The space nudge will shift Dimorphos slightly and make it more gravitationally bound to Didymos – so the collision won’t change the binary system’s path around the Earth or increase its chances of becoming a threat to our planet, according to Nancy Chabot, planetary scientist and DART coordination lead at the Applied Physics Laboratory.

Dimorphos completes an orbit of Didymos every 11 hours and 55 minutes. After the impact, that may change to 11 hours and 45 minutes, but follow-up observations will determine how much of a shift occurred.

11 min ago

The DART spacecraft is about the size of a small car. Here's what else you should know

From CNN's Ashley Strickland

NASA'S Double Asteroid Redirection Test spacecraft sits between two halves of the Falcon 9 rocket's protective payload at the Vandenberg Space Force Base in California on Nov. 16, 2021.
NASA'S Double Asteroid Redirection Test spacecraft sits between two halves of the Falcon 9 rocket's protective payload at the Vandenberg Space Force Base in California on Nov. 16, 2021. (Ed Whitma/Johns Hopkins APL/NASA)

The DART mission lifted off on Nov. 23 aboard a SpaceX Falcon 9 rocket from Vandenberg Space Force Base in California.

Now, the spacecraft is getting closer to its target —the asteroid Dimorphos, a moon of a larger asteroid Didymos.

It is using an instrument called the Didymos Reconnaissance and Asteroid Camera for Optical navigation, or DRACO — which it will use to autonomously guide itself, as well as take some of the first pictures of Dimorphos.

During the event, these images will stream back to Earth at a rate of one per second, NASA scientists said.

The spacecraft is about 100 times smaller than Dimorphos — the size of a small car, according to scientists — so it won’t obliterate the asteroid.

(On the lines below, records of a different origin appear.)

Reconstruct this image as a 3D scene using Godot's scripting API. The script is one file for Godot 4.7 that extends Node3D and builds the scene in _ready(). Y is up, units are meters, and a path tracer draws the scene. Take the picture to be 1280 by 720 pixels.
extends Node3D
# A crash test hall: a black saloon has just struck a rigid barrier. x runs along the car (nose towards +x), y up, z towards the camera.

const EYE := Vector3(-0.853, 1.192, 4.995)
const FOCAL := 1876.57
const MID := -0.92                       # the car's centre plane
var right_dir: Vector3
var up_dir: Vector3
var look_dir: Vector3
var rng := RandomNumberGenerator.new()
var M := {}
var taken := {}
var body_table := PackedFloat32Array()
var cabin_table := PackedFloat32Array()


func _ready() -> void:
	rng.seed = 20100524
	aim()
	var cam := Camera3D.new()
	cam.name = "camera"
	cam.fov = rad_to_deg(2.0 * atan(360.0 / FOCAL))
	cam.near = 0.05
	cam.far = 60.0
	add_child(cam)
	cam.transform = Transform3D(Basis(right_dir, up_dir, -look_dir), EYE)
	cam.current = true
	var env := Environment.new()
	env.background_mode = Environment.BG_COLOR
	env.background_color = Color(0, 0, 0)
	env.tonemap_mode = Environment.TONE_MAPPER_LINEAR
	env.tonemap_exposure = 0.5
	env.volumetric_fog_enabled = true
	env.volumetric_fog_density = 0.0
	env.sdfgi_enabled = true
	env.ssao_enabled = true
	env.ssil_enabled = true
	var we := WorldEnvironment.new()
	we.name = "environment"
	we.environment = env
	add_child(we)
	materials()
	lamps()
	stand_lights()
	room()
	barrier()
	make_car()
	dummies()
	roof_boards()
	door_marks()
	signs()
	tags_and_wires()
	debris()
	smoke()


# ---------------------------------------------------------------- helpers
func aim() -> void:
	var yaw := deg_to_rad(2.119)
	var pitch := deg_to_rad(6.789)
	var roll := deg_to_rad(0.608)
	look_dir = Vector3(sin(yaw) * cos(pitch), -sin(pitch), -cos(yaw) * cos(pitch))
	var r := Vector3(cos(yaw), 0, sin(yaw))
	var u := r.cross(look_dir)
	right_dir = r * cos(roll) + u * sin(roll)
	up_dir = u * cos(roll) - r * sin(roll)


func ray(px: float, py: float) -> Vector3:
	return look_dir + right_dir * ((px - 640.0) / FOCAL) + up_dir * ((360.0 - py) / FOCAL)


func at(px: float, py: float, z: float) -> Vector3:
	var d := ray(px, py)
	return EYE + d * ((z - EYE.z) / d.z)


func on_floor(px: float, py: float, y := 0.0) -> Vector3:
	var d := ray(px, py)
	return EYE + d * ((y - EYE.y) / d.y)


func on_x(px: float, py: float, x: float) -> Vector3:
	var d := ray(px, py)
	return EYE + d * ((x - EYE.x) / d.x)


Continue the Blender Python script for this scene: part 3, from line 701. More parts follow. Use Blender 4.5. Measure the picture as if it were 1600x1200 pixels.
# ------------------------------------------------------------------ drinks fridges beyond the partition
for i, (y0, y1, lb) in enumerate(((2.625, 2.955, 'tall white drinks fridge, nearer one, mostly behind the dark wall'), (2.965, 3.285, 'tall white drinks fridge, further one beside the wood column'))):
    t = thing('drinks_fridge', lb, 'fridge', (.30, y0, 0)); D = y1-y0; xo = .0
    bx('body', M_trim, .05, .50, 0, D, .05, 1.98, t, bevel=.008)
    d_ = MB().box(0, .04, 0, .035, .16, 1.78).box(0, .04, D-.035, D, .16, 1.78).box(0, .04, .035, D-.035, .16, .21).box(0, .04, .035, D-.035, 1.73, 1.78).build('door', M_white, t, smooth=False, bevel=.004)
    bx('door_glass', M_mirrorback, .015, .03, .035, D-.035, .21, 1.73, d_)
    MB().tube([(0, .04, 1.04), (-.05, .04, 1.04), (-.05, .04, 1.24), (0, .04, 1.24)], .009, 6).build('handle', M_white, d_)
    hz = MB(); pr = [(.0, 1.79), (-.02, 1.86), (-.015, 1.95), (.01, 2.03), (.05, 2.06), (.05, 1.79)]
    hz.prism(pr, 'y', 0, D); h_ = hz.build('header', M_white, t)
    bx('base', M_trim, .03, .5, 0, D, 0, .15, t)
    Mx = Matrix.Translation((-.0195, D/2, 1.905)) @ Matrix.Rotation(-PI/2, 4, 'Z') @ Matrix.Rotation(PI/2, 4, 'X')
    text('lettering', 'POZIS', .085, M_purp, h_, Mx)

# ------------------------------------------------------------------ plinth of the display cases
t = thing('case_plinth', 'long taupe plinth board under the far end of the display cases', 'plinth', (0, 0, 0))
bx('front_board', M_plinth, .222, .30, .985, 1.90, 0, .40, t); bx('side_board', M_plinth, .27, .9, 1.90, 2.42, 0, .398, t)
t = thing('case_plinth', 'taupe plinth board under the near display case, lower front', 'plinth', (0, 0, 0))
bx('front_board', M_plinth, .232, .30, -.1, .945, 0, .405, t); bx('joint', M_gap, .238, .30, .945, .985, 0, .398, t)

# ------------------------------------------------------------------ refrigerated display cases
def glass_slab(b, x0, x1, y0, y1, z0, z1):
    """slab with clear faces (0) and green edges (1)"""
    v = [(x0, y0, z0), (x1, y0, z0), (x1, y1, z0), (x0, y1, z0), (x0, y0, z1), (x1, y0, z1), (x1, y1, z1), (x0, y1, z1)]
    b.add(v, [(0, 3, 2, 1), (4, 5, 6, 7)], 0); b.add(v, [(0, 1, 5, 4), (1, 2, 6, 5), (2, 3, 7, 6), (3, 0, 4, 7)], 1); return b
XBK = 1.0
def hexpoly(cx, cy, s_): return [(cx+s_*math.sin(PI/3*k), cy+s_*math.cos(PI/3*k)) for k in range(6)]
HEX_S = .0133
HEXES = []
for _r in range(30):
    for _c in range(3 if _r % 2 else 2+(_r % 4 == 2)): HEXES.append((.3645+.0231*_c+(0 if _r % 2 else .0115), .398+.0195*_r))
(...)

But it will use speed to make the difference that scientists are eager to witness.

The craft will accelerate at about 15,000 miles per hour (24,140 kilometers per hour) when it collides with the asteroid.

The speedy impact will only change Dimorphos’ speed by 1% as it orbits Didymos. It doesn't sound like a lot, but according to NASA, it will be enough to change the moon’s orbital period.